OLEDs do have the property of emitting white light. Therefore, White OLED is a display that emits white light. Moreover, these lights are brighter and energy efficient than the Fluorescent lights.

Development in this technology will soon replace the use of fluorescent lights.

Advantages

  • The emitted light has high uniformity
  • Less energy consumption
  • Has true-colour qualities
  • Large scale production is possible.

Gadgets in which you can find OLED in action –

  • TVs
  • Monitors
  • Laptops
  • Smartphones
  • Wearables
  • Tablets
  • Lamps/ Lightings

Now, How OLEDs Work??

The following are the core components of the OLED technology –

  • Substrate
  • Anode
  • Organic Layers
  • Conducting Layer
  • Emission Layer
  • Cathode

The major part of the OLED manufacturing process is the application of the organic layer to the substrate.
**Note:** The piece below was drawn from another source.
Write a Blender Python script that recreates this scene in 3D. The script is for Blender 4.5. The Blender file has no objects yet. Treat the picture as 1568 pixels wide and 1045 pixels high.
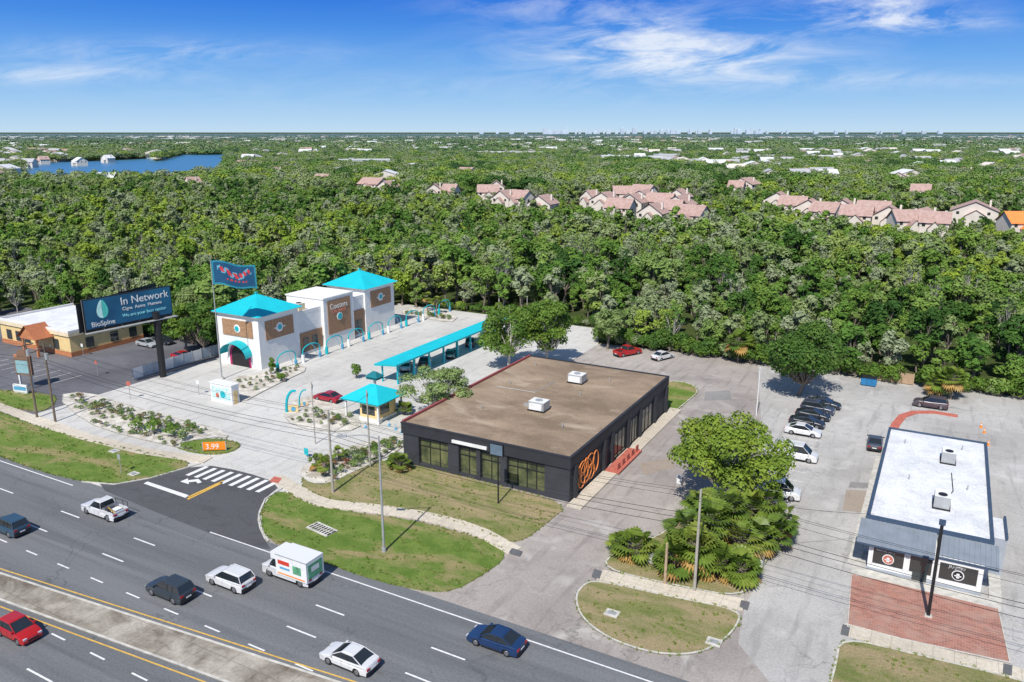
import bpy, math, random
import numpy as np
from mathutils import Vector, Matrix
random.seed(7); RNG=np.random.default_rng(11)
sc=bpy.context.scene; COL=sc.collection
# ---------------- survey frame ----------------
H=40.0; F=1210.0; PT=math.atan(320.5/F); SP,CP=math.sin(PT),math.cos(PT)
ANG=math.radians(-28.9); E1=(math.cos(ANG),math.sin(ANG)); E2=(-math.sin(ANG),math.cos(ANG))
def P(x,y,z=0.0):
    u=(x-784)/F; v=(522.5-y)/F; f=(H-z)/(SP-v*CP)
    return (u*f,(CP+v*SP)*f)
def S(s,t): return (s*E1[0]+t*E2[0], s*E1[1]+t*E2[1])
def toS(p): return (p[0]*E1[0]+p[1]*E1[1], p[0]*E2[0]+p[1]*E2[1])
def topz(b,ty):
    Y=P(*b)[1]; v=(522.5-ty)/F
    return H-Y*(SP-v*CP)/(CP+v*SP)
# ---------------- materials ----------------
def _nt(name):
    m=bpy.data.materials.new(name); m.use_nodes=True; nt=m.node_tree
    return m,nt,nt.nodes['Principled BSDF']
def _lk(nt,a,b): nt.links.new(a,b)
MC={}
def M(name,col,rough=.8,var=.12,scale=2.0,bump=0.0,metal=0.0,col2=None,spec=.3,coat=0.0):
    if name in MC: return MC[name]
    m,nt,b=_nt(name); N=nt.nodes
    tc=N.new('ShaderNodeTexCoord'); no=N.new('ShaderNodeTexNoise'); no.inputs['Scale'].default_value=scale; no.inputs['Detail'].default_value=6
    _lk(nt,tc.outputs['Object'],no.inputs['Vector'])
    cr=N.new('ShaderNodeValToRGB'); e=cr.color_ramp.elements; e[0].position=.3; e[1].position=.7
    c2=col2 if col2 else tuple(min(1,c*(1+var)) for c in col)
    c1=col if col2 else tuple(c*(1-var) for c in col)
    e[0].color=(*c1,1); e[1].color=(*c2,1)
    _lk(nt,no.outputs['Fac'],cr.inputs['Fac']); _lk(nt,cr.outputs['Color'],b.inputs['Base Color'])
    b.inputs['Roughness'].default_value=rough; b.inputs['Metallic'].default_value=metal; b.inputs['Specular IOR Level'].default_value=spec
    b.inputs['Coat Weight'].default_value=coat; b.inputs['Coat Roughness'].default_value=.06
    if bump:
        bp=N.new('ShaderNodeBump'); bp.inputs['Strength'].default_value=bump; bp.inputs['Distance'].default_value=.03
        n2=N.new('ShaderNodeTexNoise'); n2.inputs['Scale'].default_value=scale*8; _lk(nt,tc.outputs['Object'],n2.inputs['Vector'])
        _lk(nt,n2.outputs['Fac'],bp.inputs['Height']); _lk(nt,bp.outputs['Normal'],b.inputs['Normal'])
    MC[name]=m; return m
def mixc(nt,fac,a,b,mode='MIX',f=None):
    n=nt.nodes.new('ShaderNodeMix'); n.data_type='RGBA'; n.blend_type=mode
    if fac is not None: nt.links.new(fac,n.inputs[0])
    else: n.inputs[0].default_value=f
    for k,x in ((6,a),(7,b)):
        if isinstance(x,tuple): n.inputs[k].default_value=(*x,1)
        else: nt.links.new(x,n.inputs[k])
    return n.outputs[2]
def ramp(nt,src,p0,p1,c0=0.0,c1=1.0):
    n=nt.nodes.new('ShaderNodeMapRange'); n.inputs[1].default_value=p0; n.inputs[2].default_value=p1; n.inputs[3].default_value=c0; n.inputs[4].default_value=c1
    n.clamp=True; nt.links.new(src,n.inputs[0]); return n.outputs[0]
def stcoord(nt,scale=(1,1,1)):
    g=nt.nodes.new('ShaderNodeNewGeometry'); mp=nt.nodes.new('ShaderNodeMapping'); mp.vector_type='POINT'
    mp.inputs['Rotation'].default_value=(0,0,-ANG); nt.links.new(g.outputs['Position'],mp.inputs['Vector'])
    m2=nt.nodes.new('ShaderNodeVectorMath'); m2.operation='MULTIPLY'; m2.inputs[1].default_value=scale
    nt.links.new(mp.outputs[0],m2.inputs[0]); return m2.outputs[0]
def noise(nt,vec,scale,detail=5,dist=0.0,rough=.55):
    n=nt.nodes.new('ShaderNodeTexNoise'); n.inputs['Scale'].default_value=scale; n.inputs['Detail'].default_value=detail
    n.inputs['Distortion'].default_value=dist; n.inputs['Roughness'].default_value=rough
    nt.links.new(vec,n.inputs['Vector']); return n.outputs['Fac']
def pave(name,base,dark,stretch=(1,1,1),joint=0,crack=True,light=None,sc_big=.07,crackmix=.2,tracks=None):
    m,nt,b=_nt(name); v=stcoord(nt); vs=stcoord(nt,stretch)
    big=ramp(nt,noise(nt,vs,sc_big,6,.6),.36,.66)
    c=mixc(nt,big,base,dark)
    fine=ramp(nt,noise(nt,v,5.0,6),.25,.75,.80,1.18)
    cc=nt.nodes.new('ShaderNodeCombineColor')
    for i in range(3): nt.links.new(fine,cc.inputs[i])
    c=mixc(nt,None,c,cc.outputs[0],'MULTIPLY',1.0)
    med=ramp(nt,noise(nt,vs,.55,5,1.0),.54,.74,0,.5)
    c=mixc(nt,med,c,tuple(x*.68 for x in dark))
    sp=ramp(nt,noise(nt,v,1.7,3,0,.4),.70,.76,0,.35); c=mixc(nt,sp,c,tuple(x*.45 for x in dark))
    if light:
        c=mixc(nt,ramp(nt,noise(nt,vs,.25,4,.8),.56,.72,0,.7),c,light)
    if tracks:
        c=mixc(nt,ramp(nt,noise(nt,stcoord(nt,tracks),.9,4,.3),.55,.68,0,.4),c,tuple(x*.6 for x in dark))
    if crack:
        vo=nt.nodes.new('ShaderNodeTexVoronoi'); vo.feature='DISTANCE_TO_EDGE'; vo.inputs['Scale'].default_value=.13
        nd=nt.nodes.new('ShaderNodeTexNoise'); nd.inputs['Scale'].default_value=.35; nd.inputs['Detail'].default_value=6; nt.links.new(v,nd.inputs['Vector'])
        mv=nt.nodes.new('ShaderNodeVectorMath'); mv.operation='MULTIPLY_ADD'; mv.inputs[1].default_value=(7,7,0)
        nt.links.new(nd.outputs['Color'],mv.inputs[0]); nt.links.new(v,mv.inputs[2]); nt.links.new(mv.outputs[0],vo.inputs['Vector'])
        cm=nt.nodes.new('ShaderNodeMath'); cm.operation='MULTIPLY'; nt.links.new(ramp(nt,vo.outputs['Distance'],0,.010,crackmix*1.6,0),cm.inputs[0]); nt.links.new(ramp(nt,noise(nt,v,.12,3),.45,.6),cm.inputs[1])
        c=mixc(nt,cm.outputs[0],c,tuple(x*.3 for x in dark))
    if joint:
        br=nt.nodes.new('ShaderNodeTexBrick'); br.offset=0; br.inputs['Scale'].default_value=1; br.inputs['Brick Width'].default_value=joint; br.inputs['Row Height'].default_value=joint
        br.inputs['Mortar Size'].default_value=.04; br.inputs['Mortar Smooth'].default_value=.3; nt.links.new(v,br.inputs['Vector'])
        c=mixc(nt,ramp(nt,br.outputs['Fac'],0,1,0,.4),c,tuple(x*.45 for x in dark))
    nt.links.new(c,b.inputs['Base Color']); b.inputs['Roughness'].default_value=.85; b.inputs['Specular IOR Level'].default_value=.25
    bp=nt.nodes.new('ShaderNodeBump'); bp.inputs['Strength'].default_value=.25; bp.inputs['Distance'].default_value=.02
    nt.links.new(noise(nt,v,20,4),bp.inputs['Height']); nt.links.new(bp.outputs[0],b.inputs['Normal'])
    return m
def grassmat(name,g1,g2,tan,amt=.5):
    m,nt,b=_nt(name); v=stcoord(nt)
    c=mixc(nt,ramp(nt,noise(nt,v,.5,7,.5,.65),.38,.62),g1,g2)
    c=mixc(nt,ramp(nt,noise(nt,stcoord(nt,(.5,1.3,1)),.22,8,.5,.7),.60-amt*.18,.70-amt*.12,0,.92),c,tan)
    c=mixc(nt,ramp(nt,noise(nt,v,1.6,5,.5,.7),.62,.72,0,.5),c,tuple(x*.55 for x in g1))
    f=ramp(nt,noise(nt,v,8,6,0,.75),.2,.8,.5,1.5); cc=nt.nodes.new('ShaderNodeCombineColor')
    for i in range(3): nt.links.new(f,cc.inputs[i])
    c=mixc(nt,None,c,cc.outputs[0],'MULTIPLY',1.0)
    nt.links.new(c,b.inputs['Base Color']); b.inputs['Roughness'].default_value=.95; b.inputs['Specular IOR Level'].default_value=.1
    bp=nt.nodes.new('ShaderNodeBump'); bp.inputs['Strength'].default_value=.9; bp.inputs['Distance'].default_value=.18
    nt.links.new(noise(nt,v,7,6,0,.75),bp.inputs['Height']); nt.links.new(bp.outputs[0],b.inputs['Normal'])
    return m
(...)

There are a total of three ways to achieve the same –

  1. Vacuum deposition or Vacuum Thermal Evaporation [VTE]
  2. Organic vapour phase deposition
  3. Inkjet printing

You can check this post by HowStuffWorks, they have given detailed information on the components and the methods.

Now, we will learn how illuminance practically produces. OLEDs emit light in a similar way as the LEDs do, through the process called Electrophosphorescence.

The battery of the device using OLED applies a voltage across the OLED. This generates an electric current that flows till the anode through the cathode and the organic layer.

The cathode supplies electron to the emissive layer of the organic substrate. Moreover, the anode accepts attracts the electron from the conductive layer of the organic substrate.

Therefore, creating holes in the conductive layer.

The substrate has the emission and the conductive layer. Actual magic happens here, the region between both these layers. This is the region where the electrons meet the holes which result in their union releasing energy in the form of light [photons].

Manufacturers produce vivid light in the visible range by stacking several types of organic films on the OLED.

Conclusion…

Thanks for bearing with me throughout this post. I wish you enjoyed a lot from this article and those who were known to OLED learned a lot.

Hence, in summary, OLED is an emerging technology which has many applications.

Moreover, other areas of use cases are also under research and will soon be explored.